Justice Rangiah fined Mr Laming $10,000 for a “serious” post on the page made in December 2018, and $5000 each for two others made in February and March 2019.
The maximum penalty for a breach of the Act is $25,000.
The Australian Electoral Commission appealed the $20,000 in fines in September 2023 claiming the total was inadequate as the three breaches amounted to more contraventions as there were 28 comments and clicks on the Facebook posts.
Acting for the AEC, barrister Tim Begbie KC said the Electoral Commissioner had no objections to the primary judge’s penalty analysis except for “getting the number of contraventions wrong as a matter of construction and therefore the maximum penalty wrong.”

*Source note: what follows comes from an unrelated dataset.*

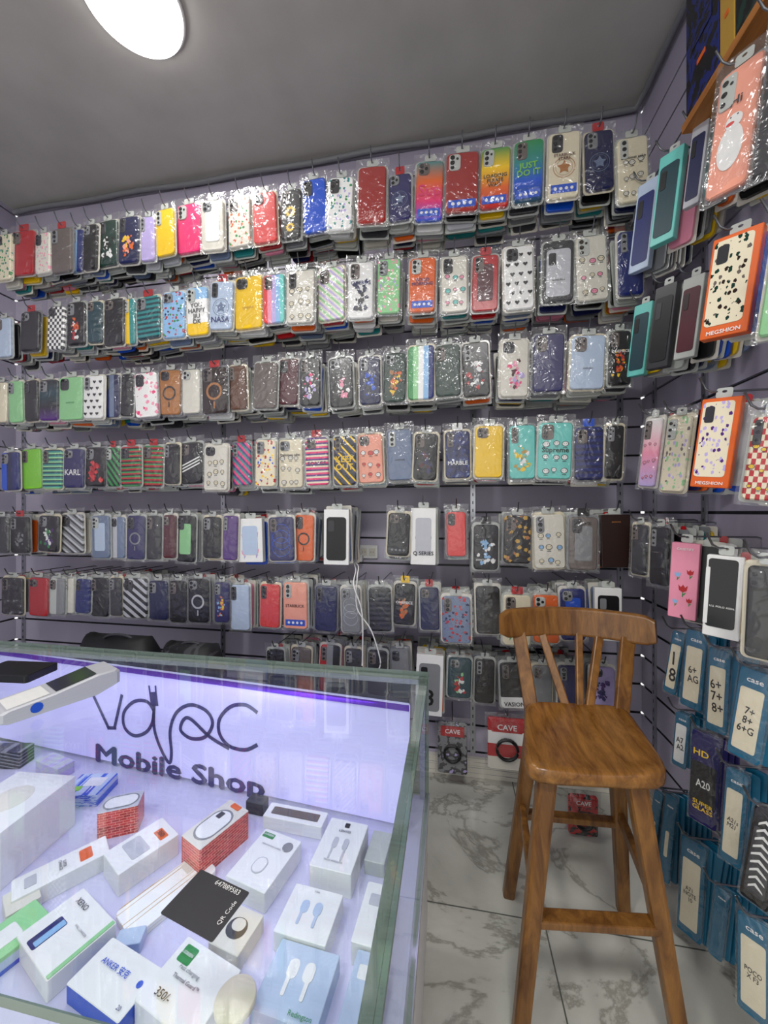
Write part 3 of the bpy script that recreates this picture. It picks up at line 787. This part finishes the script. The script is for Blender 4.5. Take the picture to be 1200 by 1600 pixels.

Mr Laming also lodged a counter appeal in September last year, but it was later dismissed.
The Federal Court held an initial hearing in February this year before making its August ruling.
Last month, the Federal Court of Appeal agreed with the AEC and increased the penalties to $40,000 with legal costs yet to be resolved.
In a statement after the penalties were doubled, the AEC said it was “pleasing to see the court uphold our appeal and increase the penalty”.
“Authorisations laws are there so that people know the source of election communication.
“With the increasing complexity of the information environment, this has never been more important.
“The result serves as a message to people who fail to authorise their communication that there are potential ramifications.”
The High Court is yet to decide on whether to allow the appeal.